Problem :: Repeat the whole listing below, word for word.

Data lines ::
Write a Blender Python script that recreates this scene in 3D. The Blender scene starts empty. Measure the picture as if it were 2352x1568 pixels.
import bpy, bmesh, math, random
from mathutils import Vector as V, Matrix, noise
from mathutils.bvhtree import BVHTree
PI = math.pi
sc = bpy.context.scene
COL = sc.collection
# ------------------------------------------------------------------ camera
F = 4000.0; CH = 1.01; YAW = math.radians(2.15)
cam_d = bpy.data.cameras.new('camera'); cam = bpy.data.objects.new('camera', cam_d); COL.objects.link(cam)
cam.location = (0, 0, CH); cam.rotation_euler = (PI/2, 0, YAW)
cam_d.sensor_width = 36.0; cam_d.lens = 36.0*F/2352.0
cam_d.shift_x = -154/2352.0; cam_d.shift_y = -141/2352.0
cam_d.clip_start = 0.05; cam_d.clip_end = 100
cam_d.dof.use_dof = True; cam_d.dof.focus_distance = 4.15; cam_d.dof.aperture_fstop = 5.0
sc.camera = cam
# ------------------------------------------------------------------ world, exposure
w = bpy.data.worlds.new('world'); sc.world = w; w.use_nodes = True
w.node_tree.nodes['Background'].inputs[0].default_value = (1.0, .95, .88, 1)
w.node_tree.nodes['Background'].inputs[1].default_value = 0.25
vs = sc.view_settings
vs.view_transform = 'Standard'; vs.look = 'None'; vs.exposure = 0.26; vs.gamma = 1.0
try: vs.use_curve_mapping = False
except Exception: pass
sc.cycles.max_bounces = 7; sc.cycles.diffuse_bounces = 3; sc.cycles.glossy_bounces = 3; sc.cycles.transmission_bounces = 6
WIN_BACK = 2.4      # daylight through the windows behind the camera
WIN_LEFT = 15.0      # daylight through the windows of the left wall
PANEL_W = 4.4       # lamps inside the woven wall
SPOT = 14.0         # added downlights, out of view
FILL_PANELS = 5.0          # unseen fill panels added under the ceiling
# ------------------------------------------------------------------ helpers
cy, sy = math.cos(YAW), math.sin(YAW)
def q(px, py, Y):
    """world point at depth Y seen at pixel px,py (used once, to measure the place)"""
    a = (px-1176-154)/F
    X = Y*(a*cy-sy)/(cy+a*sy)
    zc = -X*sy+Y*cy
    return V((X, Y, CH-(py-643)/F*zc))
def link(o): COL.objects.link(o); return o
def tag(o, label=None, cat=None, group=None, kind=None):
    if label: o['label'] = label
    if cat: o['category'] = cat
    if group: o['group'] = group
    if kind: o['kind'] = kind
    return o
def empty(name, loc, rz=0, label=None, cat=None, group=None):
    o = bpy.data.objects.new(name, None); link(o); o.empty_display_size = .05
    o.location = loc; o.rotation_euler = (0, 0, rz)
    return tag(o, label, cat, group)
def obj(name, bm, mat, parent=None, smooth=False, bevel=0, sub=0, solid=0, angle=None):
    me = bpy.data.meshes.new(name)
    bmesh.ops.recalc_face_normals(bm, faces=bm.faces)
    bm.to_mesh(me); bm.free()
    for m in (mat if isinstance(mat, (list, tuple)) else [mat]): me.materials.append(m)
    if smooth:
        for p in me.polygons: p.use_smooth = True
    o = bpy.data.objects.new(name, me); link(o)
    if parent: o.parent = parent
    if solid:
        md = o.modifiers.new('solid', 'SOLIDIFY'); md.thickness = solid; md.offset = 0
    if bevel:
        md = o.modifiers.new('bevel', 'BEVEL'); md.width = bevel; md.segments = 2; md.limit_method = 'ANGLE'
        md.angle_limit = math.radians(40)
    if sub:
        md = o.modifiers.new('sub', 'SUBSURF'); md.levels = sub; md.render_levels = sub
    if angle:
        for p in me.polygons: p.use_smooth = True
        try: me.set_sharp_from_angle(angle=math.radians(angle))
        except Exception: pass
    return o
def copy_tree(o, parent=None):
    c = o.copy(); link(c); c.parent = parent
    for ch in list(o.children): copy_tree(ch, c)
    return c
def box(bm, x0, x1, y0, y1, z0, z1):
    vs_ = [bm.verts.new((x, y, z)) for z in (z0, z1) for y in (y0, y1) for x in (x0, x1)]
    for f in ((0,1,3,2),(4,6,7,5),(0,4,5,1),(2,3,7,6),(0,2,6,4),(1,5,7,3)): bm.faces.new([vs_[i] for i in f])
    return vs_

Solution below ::
Write a Blender Python script that recreates this scene in 3D. The Blender scene starts empty. Measure the picture as if it were 2352x1568 pixels.
import bpy, bmesh, math, random
from mathutils import Vector as V, Matrix, noise
from mathutils.bvhtree import BVHTree
PI = math.pi
sc = bpy.context.scene
COL = sc.collection
# ------------------------------------------------------------------ camera
F = 4000.0; CH = 1.01; YAW = math.radians(2.15)
cam_d = bpy.data.cameras.new('camera'); cam = bpy.data.objects.new('camera', cam_d); COL.objects.link(cam)
cam.location = (0, 0, CH); cam.rotation_euler = (PI/2, 0, YAW)
cam_d.sensor_width = 36.0; cam_d.lens = 36.0*F/2352.0
cam_d.shift_x = -154/2352.0; cam_d.shift_y = -141/2352.0
cam_d.clip_start = 0.05; cam_d.clip_end = 100
cam_d.dof.use_dof = True; cam_d.dof.focus_distance = 4.15; cam_d.dof.aperture_fstop = 5.0
sc.camera = cam
# ------------------------------------------------------------------ world, exposure
w = bpy.data.worlds.new('world'); sc.world = w; w.use_nodes = True
w.node_tree.nodes['Background'].inputs[0].default_value = (1.0, .95, .88, 1)
w.node_tree.nodes['Background'].inputs[1].default_value = 0.25
vs = sc.view_settings
vs.view_transform = 'Standard'; vs.look = 'None'; vs.exposure = 0.26; vs.gamma = 1.0
try: vs.use_curve_mapping = False
except Exception: pass
sc.cycles.max_bounces = 7; sc.cycles.diffuse_bounces = 3; sc.cycles.glossy_bounces = 3; sc.cycles.transmission_bounces = 6
WIN_BACK = 2.4      # daylight through the windows behind the camera
WIN_LEFT = 15.0      # daylight through the windows of the left wall
PANEL_W = 4.4       # lamps inside the woven wall
SPOT = 14.0         # added downlights, out of view
FILL_PANELS = 5.0          # unseen fill panels added under the ceiling
# ------------------------------------------------------------------ helpers
cy, sy = math.cos(YAW), math.sin(YAW)
def q(px, py, Y):
    """world point at depth Y seen at pixel px,py (used once, to measure the place)"""
    a = (px-1176-154)/F
    X = Y*(a*cy-sy)/(cy+a*sy)
    zc = -X*sy+Y*cy
    return V((X, Y, CH-(py-643)/F*zc))
def link(o): COL.objects.link(o); return o
def tag(o, label=None, cat=None, group=None, kind=None):
    if label: o['label'] = label
    if cat: o['category'] = cat
    if group: o['group'] = group
    if kind: o['kind'] = kind
    return o
def empty(name, loc, rz=0, label=None, cat=None, group=None):
    o = bpy.data.objects.new(name, None); link(o); o.empty_display_size = .05
    o.location = loc; o.rotation_euler = (0, 0, rz)
    return tag(o, label, cat, group)
def obj(name, bm, mat, parent=None, smooth=False, bevel=0, sub=0, solid=0, angle=None):
    me = bpy.data.meshes.new(name)
    bmesh.ops.recalc_face_normals(bm, faces=bm.faces)
    bm.to_mesh(me); bm.free()
    for m in (mat if isinstance(mat, (list, tuple)) else [mat]): me.materials.append(m)
    if smooth:
        for p in me.polygons: p.use_smooth = True
    o = bpy.data.objects.new(name, me); link(o)
    if parent: o.parent = parent
    if solid:
        md = o.modifiers.new('solid', 'SOLIDIFY'); md.thickness = solid; md.offset = 0
    if bevel:
        md = o.modifiers.new('bevel', 'BEVEL'); md.width = bevel; md.segments = 2; md.limit_method = 'ANGLE'
        md.angle_limit = math.radians(40)
    if sub:
        md = o.modifiers.new('sub', 'SUBSURF'); md.levels = sub; md.render_levels = sub
    if angle:
        for p in me.polygons: p.use_smooth = True
        try: me.set_sharp_from_angle(angle=math.radians(angle))
        except Exception: pass
    return o
def copy_tree(o, parent=None):
    c = o.copy(); link(c); c.parent = parent
    for ch in list(o.children): copy_tree(ch, c)
    return c
def box(bm, x0, x1, y0, y1, z0, z1):
    vs_ = [bm.verts.new((x, y, z)) for z in (z0, z1) for y in (y0, y1) for x in (x0, x1)]
    for f in ((0,1,3,2),(4,6,7,5),(0,4,5,1),(2,3,7,6),(0,2,6,4),(1,5,7,3)): bm.faces.new([vs_[i] for i in f])
    return vs_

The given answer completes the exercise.